First of all, I will address the calorie calculators found in most exercise equipment found in gyms.  ABC15.com presented an article on this subject where they put the machines to the test.  They put an investigator, Joe Ducey, through a V02 test (which is the most accurate test known for measuring exactly how many calories are burned doing an activity.)  They had him perform a ten minute walk on a treadmill.  Using the V02 measure he burned 60 calories.  He then walked on the treadmill for 10 minutes using the treadmill's calorie counter.  It showed he burned 57 calories.  The difference was only 3 calories - or five percent difference.  I can live with that difference!  That being said, you do have to keep in mind that the gym equipment is programmed with a textbook equation and "we all differ how we metabolize calories when we're doing exercise."

The same investigator performed the tests on a Stairmaster machine and  stationary bike.  Both machines underestimated the amount of calories burned.  I personally found this interesting as I have always assumed that the machines would OVER estimate the amount of calories burned.  Either way, I think the exerciser needs to realize the  number is a ballpark figure as each person is different and exercises differently.

"Treadmills, ellipticals, stationary cycles and similar units display two   metrics. . . . The displays of heart rate, speed and distance are straightforward and fairly accurate. . . But the calorie counter is crafted to reflect the burn of an average exerciser, not you in particular, and thus it could be off by a bit."  The Washington Post; Lies, Damn Lies and Calorie Counters.  
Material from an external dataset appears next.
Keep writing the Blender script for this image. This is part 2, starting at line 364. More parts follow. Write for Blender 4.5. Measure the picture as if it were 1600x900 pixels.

Now, as far as personal calorie counters, I use a Sportline heart rate monitor that has touch sensors on the watch face. Others may have a wireless chest transmtter.  This particular company has various devices ranging from $60 - $120.  Just as with the machines, the calorie counters give a rough estimate of the number of calories you burn during a workout. Some can have a margin of error of 20%.  There are so many variables that are considered in determining the amount of calories burned for each individual.   Many factors affect your caloric expenditure, and a pedometer or heart rate monitor cannot calculate some of these factors, such as body composition or metabolism rate. 


An article in www.livestrong.com on this subject states, the "more personal information you input into the device, such as your weight, age and gender, the more accurate the calorie information will be. Even if the numbers aren't exact, you can use them in relation to each other. You burn 200 calories in Monday's workout and only 150 calories in Wednesday's workout. If the length and style of the workouts were the same, you did not work as intensely on Wednesday."  I say that does make sense.  I think other considerations are how you feel on that given day, how much sleep you had, what you had to eat the evening before or the hour before your workout.  Lots of things can contribute to varying numbers, but, all in all, I think the ballpark range is great information to have.  I don't want my day (or anyone else's) to revolve around calories!  If you ARE trying to drop a few pounds, though, this knowledge is helpful, as we all know it comes down to calories in versus calories out!  The types of personal devices that contain heart rate monitors are also helpful in making sure you are actually working hard enough to get your heart rate up, and also make sure you are not overdoing it by allowing it to get too high. 

So, long story short, it seems that the calorie counters are reliable enough.  They are a great tool for looking at one workout in relation to another and are a reminder to make us work just a little harder at times!  

Do you wear a calorie counter?  What do you think about the numbers?